In the final act, Rosalie makes it to the house after the wolf, and upon passing the gate, sees blood on the snow (which represents menstruation) right before entering a domestic space with a man that is courting her (Company 1:16:26). Then, inside the house she “breaks glass” when stepping on her grandmother’s glasses, this action both symbolizes “breaking the seal” in sex and shattering the illusion of the lens (Company 1:17:18). Now that Rosalie is a woman, she can clearly see the complexity of the wolf.

Snow White’s final realization of power is when she stabs Ravenna with dagger. Violence that disrupts her purity but doesn’t fully remove it. Ravenna bleeds three drops of blood on Snow White’s armor—old blood falls onto “new blood” (Snow White 1:58:13) —that is the transfer of womanhood. The Queen dies in front of the mirror; her obsession is her undoing (Snow White 1:59:27), and Snow White takes her throne in end.

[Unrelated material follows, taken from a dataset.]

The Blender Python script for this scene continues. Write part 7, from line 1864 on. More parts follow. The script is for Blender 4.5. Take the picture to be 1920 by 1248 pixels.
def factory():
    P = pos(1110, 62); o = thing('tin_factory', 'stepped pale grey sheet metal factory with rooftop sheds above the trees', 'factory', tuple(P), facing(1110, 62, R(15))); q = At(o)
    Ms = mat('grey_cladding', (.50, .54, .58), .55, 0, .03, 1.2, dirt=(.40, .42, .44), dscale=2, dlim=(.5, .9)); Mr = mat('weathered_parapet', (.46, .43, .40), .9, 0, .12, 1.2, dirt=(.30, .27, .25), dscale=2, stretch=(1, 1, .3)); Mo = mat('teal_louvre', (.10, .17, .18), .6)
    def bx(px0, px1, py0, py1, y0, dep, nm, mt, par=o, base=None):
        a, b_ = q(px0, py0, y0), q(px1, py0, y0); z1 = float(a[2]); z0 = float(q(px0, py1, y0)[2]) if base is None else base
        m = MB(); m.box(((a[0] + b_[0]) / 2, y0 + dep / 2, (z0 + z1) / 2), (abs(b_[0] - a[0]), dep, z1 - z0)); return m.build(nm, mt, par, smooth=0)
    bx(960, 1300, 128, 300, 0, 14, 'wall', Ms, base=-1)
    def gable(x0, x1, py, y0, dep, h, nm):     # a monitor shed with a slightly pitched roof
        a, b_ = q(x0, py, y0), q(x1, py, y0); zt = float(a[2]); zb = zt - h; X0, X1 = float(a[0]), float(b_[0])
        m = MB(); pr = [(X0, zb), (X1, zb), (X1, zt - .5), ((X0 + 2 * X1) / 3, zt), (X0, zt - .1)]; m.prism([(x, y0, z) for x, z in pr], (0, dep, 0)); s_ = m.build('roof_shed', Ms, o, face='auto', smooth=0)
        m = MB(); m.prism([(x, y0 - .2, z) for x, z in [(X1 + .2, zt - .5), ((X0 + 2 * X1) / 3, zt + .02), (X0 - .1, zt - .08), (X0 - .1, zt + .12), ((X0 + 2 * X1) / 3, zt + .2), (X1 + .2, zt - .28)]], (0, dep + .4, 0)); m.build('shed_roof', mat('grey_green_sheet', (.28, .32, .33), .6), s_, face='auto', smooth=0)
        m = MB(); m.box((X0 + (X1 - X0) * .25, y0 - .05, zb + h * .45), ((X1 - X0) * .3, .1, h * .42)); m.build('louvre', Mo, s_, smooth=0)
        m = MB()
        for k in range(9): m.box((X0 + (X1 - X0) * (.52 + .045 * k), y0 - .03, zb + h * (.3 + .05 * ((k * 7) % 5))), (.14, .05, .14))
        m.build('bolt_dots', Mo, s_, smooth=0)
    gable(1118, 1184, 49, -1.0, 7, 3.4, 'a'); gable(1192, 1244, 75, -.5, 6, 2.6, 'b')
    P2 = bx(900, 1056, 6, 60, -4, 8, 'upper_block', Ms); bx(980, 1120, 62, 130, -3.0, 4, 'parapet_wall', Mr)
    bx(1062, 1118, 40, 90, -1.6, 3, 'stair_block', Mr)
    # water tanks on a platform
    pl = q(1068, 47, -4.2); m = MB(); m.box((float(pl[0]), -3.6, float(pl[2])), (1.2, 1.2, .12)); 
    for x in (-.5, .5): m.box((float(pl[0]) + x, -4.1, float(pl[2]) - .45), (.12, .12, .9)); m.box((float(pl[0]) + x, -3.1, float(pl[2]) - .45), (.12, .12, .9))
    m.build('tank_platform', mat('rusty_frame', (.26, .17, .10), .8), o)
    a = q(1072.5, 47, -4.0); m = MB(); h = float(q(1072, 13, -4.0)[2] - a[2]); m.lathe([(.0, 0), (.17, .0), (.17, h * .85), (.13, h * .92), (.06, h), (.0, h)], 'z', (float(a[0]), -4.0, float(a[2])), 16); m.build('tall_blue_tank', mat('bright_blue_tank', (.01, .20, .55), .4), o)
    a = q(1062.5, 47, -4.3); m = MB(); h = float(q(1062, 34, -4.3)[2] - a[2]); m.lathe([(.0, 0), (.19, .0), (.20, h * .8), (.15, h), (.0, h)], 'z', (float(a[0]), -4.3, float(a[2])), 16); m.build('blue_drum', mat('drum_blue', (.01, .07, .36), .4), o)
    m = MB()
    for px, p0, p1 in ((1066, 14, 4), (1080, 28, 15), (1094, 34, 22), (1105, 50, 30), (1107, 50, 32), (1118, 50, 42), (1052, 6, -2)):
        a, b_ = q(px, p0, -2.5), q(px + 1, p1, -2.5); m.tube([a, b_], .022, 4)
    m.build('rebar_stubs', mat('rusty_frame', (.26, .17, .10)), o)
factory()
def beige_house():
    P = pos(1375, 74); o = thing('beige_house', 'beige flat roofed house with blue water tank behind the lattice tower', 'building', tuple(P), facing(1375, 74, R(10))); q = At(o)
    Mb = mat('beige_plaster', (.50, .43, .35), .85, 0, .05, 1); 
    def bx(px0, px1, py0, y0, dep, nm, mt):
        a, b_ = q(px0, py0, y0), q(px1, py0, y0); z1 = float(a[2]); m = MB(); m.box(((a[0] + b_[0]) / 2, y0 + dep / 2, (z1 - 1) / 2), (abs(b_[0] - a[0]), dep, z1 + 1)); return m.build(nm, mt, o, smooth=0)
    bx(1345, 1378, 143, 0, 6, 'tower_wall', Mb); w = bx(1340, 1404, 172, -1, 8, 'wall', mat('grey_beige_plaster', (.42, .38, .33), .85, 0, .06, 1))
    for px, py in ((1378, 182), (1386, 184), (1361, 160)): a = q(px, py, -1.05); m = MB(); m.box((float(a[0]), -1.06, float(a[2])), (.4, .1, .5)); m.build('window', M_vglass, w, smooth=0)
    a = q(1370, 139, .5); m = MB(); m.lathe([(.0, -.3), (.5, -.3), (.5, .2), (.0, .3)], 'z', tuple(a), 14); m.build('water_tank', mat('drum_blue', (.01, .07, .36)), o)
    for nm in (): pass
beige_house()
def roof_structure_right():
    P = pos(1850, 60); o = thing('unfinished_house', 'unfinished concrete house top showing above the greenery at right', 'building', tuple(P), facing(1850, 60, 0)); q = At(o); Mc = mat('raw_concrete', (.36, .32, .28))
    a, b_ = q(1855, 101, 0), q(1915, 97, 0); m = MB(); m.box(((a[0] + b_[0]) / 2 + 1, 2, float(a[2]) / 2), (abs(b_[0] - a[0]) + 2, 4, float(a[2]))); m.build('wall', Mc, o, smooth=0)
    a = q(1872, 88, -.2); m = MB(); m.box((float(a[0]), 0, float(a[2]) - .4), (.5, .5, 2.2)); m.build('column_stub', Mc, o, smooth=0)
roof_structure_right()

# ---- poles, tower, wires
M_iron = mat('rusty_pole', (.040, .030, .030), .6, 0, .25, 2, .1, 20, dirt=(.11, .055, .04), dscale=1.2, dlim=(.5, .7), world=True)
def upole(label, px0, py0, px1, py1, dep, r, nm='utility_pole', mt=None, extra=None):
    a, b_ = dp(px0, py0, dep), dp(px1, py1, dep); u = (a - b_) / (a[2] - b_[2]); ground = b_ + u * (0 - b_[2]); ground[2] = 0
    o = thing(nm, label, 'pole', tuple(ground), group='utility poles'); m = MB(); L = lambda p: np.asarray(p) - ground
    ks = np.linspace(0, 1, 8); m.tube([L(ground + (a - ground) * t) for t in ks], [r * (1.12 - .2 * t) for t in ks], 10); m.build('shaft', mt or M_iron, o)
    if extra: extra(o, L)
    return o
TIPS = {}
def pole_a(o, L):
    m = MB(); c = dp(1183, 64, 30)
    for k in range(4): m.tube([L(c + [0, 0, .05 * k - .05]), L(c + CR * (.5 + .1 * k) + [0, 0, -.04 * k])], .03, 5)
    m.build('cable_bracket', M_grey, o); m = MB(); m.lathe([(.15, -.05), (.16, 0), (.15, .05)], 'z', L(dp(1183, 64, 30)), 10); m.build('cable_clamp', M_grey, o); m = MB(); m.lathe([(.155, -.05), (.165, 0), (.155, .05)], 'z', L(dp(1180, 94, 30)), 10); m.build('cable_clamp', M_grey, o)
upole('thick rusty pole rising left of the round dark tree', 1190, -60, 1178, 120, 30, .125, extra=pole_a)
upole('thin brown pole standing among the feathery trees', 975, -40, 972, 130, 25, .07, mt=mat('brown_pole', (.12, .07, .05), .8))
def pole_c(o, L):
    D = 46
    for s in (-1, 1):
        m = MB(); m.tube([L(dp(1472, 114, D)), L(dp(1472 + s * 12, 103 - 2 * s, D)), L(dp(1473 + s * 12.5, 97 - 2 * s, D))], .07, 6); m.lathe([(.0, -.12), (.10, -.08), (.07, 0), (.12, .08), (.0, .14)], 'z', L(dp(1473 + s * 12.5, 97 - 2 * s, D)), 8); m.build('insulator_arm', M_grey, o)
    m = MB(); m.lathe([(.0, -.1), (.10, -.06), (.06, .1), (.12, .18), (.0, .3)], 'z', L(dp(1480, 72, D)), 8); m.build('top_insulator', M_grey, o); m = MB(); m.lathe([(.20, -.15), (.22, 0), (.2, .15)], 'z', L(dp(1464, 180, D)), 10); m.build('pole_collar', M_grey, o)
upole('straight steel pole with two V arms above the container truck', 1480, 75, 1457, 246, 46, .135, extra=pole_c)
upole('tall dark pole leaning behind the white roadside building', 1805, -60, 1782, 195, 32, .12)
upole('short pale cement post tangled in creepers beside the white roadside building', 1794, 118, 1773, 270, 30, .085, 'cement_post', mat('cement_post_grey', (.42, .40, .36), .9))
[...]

Rosalie establishes dominance by show of masculinity through the use of violence (Company 1:22:00) and becomes a wolf in the end. It is in this way the wolves are an allegory to adulthood in its complexity and duality. Rosalie’s grandmother fought back, but because her weapon (beauty) was weak, her power was weak. Rosalie survives because her weapon is stronger, as she is younger and more beautiful.

The dream comes crashing into reality with the wolves. Showing this entire experience is a glimpse into the young female psyche as she is developing into a woman, and the nightmare of it all. The wolves crash into her childhood bedroom room, crushing her dolls and toys, disturbing the purity, and Rosalie screams in horror.

In both Snow White and the Huntsman and The Company of Wolves the protagonist wins by showing masculine traits through violence. This violence removes their innocence and allows the shift from girl to woman.

Works Cited

Sanders, Rupert, director. Snow White and the Huntsman. Universal Pictures, 2012.

Jordan, Neil, director. The Company of Wolves. ITC Entertainment, 1984.